Austen Diamond—one-time music editor for City Weekly—has taken a different but equally successful path to working full-time taking pictures. After his time spent in journalism, he transitioned into photography, and works almost exclusively doing commercial work—whether that involves shooting events like the Utah Arts Festival, doing wedding photography or creating marketing and advertising images for businesses.
"I'd say I'm more of a craftsman than a fine artist," Diamond says. "I don't have the goal of having a show in a gallery ... I get commissioned, I show up, and I'm creative from there. The right people find me because I make it clear what I'm about early on in our communication and in my marketing: Helping them refine their idea, whether it's selling beer that they brew, or documenting the best day of their life."

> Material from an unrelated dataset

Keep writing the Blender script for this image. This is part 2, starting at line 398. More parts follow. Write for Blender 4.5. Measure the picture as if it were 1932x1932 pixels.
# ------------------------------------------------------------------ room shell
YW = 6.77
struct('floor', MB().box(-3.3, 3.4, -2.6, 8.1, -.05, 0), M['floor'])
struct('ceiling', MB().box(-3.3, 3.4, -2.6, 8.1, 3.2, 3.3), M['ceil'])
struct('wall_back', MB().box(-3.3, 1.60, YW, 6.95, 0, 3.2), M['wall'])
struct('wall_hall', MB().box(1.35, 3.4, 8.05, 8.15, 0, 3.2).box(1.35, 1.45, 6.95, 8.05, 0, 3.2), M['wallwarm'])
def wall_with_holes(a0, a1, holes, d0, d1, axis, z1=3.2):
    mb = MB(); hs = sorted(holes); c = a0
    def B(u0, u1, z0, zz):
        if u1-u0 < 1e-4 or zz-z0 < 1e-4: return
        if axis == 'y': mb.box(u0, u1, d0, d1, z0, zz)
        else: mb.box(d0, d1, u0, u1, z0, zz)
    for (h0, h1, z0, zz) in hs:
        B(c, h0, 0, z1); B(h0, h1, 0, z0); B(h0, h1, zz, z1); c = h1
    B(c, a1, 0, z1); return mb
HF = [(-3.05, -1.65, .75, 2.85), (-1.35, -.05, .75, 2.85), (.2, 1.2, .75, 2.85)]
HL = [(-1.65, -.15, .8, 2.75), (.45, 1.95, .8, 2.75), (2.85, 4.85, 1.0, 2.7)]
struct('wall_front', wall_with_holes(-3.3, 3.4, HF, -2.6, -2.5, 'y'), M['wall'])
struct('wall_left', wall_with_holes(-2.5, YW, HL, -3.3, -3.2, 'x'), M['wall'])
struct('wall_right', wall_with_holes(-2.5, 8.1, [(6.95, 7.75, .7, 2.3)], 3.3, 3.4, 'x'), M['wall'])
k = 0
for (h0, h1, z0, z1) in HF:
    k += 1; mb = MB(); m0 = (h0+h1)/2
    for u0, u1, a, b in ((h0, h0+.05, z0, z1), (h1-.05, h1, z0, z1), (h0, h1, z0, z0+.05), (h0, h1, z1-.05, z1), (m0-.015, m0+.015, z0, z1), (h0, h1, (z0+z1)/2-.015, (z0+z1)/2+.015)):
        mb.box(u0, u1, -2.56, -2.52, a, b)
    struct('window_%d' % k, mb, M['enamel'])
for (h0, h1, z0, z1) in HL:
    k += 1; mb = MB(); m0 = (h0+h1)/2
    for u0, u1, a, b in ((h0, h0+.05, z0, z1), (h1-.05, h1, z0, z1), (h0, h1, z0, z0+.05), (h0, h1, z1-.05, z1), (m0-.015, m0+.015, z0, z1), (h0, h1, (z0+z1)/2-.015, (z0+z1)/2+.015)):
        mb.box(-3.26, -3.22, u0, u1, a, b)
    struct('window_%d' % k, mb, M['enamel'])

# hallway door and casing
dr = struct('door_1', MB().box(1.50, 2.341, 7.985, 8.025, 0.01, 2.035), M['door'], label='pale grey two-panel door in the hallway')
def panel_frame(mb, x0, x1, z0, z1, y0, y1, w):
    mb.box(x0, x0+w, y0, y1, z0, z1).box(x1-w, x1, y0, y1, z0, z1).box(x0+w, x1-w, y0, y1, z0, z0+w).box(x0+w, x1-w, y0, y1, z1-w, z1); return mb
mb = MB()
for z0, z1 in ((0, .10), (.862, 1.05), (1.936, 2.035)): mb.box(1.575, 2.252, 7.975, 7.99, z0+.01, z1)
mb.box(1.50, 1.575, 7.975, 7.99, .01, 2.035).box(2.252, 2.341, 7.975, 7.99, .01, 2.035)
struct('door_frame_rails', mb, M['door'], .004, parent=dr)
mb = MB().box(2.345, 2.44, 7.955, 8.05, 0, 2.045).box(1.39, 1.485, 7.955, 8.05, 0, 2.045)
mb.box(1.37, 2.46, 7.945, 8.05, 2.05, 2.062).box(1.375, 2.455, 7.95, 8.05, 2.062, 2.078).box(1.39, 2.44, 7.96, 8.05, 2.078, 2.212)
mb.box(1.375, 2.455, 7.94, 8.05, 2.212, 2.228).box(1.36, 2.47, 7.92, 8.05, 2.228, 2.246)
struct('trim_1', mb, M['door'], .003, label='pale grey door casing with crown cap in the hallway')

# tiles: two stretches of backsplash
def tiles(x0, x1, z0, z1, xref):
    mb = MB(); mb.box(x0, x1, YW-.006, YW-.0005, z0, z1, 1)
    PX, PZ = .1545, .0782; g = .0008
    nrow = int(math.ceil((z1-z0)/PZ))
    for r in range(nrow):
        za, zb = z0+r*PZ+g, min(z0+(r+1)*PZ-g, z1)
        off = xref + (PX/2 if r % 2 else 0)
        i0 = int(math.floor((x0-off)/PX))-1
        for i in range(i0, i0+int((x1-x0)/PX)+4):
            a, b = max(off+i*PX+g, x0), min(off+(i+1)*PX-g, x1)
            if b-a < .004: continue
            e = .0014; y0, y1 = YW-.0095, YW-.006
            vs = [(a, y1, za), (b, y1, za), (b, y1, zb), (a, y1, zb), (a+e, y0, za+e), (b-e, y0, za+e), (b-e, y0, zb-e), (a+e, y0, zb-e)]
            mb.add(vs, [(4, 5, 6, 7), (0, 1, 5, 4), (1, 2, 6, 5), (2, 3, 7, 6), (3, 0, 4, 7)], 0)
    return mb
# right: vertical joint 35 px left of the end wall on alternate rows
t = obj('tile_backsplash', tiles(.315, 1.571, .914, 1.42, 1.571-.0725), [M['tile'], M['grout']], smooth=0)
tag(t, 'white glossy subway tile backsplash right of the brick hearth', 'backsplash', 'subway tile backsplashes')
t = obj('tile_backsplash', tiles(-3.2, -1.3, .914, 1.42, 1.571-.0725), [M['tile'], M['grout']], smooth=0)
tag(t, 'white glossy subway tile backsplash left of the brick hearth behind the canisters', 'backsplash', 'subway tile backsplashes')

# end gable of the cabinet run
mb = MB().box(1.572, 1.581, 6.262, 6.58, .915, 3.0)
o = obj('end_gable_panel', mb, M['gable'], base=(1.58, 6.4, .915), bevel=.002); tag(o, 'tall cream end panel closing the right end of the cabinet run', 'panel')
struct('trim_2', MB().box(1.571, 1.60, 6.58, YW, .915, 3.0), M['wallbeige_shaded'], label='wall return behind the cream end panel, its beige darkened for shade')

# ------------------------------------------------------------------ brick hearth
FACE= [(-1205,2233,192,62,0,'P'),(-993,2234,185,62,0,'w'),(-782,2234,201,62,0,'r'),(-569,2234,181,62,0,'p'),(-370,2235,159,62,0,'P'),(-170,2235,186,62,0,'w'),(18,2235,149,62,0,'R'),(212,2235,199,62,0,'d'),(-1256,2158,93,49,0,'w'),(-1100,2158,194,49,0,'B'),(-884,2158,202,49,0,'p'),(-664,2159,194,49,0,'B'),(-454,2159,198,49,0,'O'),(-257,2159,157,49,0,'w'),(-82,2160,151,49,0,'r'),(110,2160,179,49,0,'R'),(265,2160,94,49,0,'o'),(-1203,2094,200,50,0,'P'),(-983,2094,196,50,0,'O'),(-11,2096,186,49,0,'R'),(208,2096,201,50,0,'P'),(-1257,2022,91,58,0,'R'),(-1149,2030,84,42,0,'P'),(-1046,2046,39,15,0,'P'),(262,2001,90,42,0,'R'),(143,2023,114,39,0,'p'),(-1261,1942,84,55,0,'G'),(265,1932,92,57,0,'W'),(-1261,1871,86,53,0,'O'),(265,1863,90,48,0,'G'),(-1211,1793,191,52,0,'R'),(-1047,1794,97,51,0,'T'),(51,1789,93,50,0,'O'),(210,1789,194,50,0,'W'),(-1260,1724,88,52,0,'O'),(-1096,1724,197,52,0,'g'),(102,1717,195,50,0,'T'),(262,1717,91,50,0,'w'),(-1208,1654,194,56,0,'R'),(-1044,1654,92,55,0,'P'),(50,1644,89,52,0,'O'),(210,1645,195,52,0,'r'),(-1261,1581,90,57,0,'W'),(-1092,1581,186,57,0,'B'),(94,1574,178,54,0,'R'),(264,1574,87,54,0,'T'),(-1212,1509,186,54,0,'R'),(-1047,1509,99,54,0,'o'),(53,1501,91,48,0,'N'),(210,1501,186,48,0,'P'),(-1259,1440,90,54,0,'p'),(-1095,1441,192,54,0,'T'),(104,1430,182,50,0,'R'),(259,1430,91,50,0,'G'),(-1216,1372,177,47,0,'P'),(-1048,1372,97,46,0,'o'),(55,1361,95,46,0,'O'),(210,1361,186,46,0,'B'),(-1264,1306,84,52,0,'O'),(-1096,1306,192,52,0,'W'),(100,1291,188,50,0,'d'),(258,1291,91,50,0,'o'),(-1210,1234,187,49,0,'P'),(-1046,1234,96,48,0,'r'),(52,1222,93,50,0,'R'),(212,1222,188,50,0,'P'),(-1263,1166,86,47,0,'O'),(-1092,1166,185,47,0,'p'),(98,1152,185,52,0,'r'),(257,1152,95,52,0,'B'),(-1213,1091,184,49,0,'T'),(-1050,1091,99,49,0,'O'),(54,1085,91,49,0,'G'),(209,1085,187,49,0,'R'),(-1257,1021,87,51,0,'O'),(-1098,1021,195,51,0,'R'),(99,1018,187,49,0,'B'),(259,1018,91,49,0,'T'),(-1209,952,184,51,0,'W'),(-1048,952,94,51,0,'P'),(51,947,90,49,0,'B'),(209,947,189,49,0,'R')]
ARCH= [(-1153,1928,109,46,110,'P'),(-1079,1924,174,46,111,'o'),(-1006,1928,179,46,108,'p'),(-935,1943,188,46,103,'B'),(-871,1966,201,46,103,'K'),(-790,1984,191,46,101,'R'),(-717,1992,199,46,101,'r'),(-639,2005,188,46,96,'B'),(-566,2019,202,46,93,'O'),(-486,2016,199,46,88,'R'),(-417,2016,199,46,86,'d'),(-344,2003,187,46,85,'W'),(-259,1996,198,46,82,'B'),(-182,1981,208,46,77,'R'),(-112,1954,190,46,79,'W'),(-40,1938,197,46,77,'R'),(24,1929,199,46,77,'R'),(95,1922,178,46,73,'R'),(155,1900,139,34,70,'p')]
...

Both Palmer and Diamond express an understanding for the idea that photography is on a different artistic tier than painting or sculpture, yet they also note that the idea that anyone can take a picture doesn't diminish the value of what they do. While even beyond the cameras on cell phones, starter equipment for a photographer can be relatively inexpensive, that doesn't mean there isn't an art to the process. Diamond actually believes that the proliferation of photographic images in the 21st century has made people more appreciative of the kind of work he does: "The fact that anyone can have a smartphone and take photos helps people understand the value of a professional who can see and command light to create exceptional images"
Palmer offers a similar, succinct way of thinking about that distinction: "Everyone's a photographer these days, it's true" she says, "but not everybody has an eye."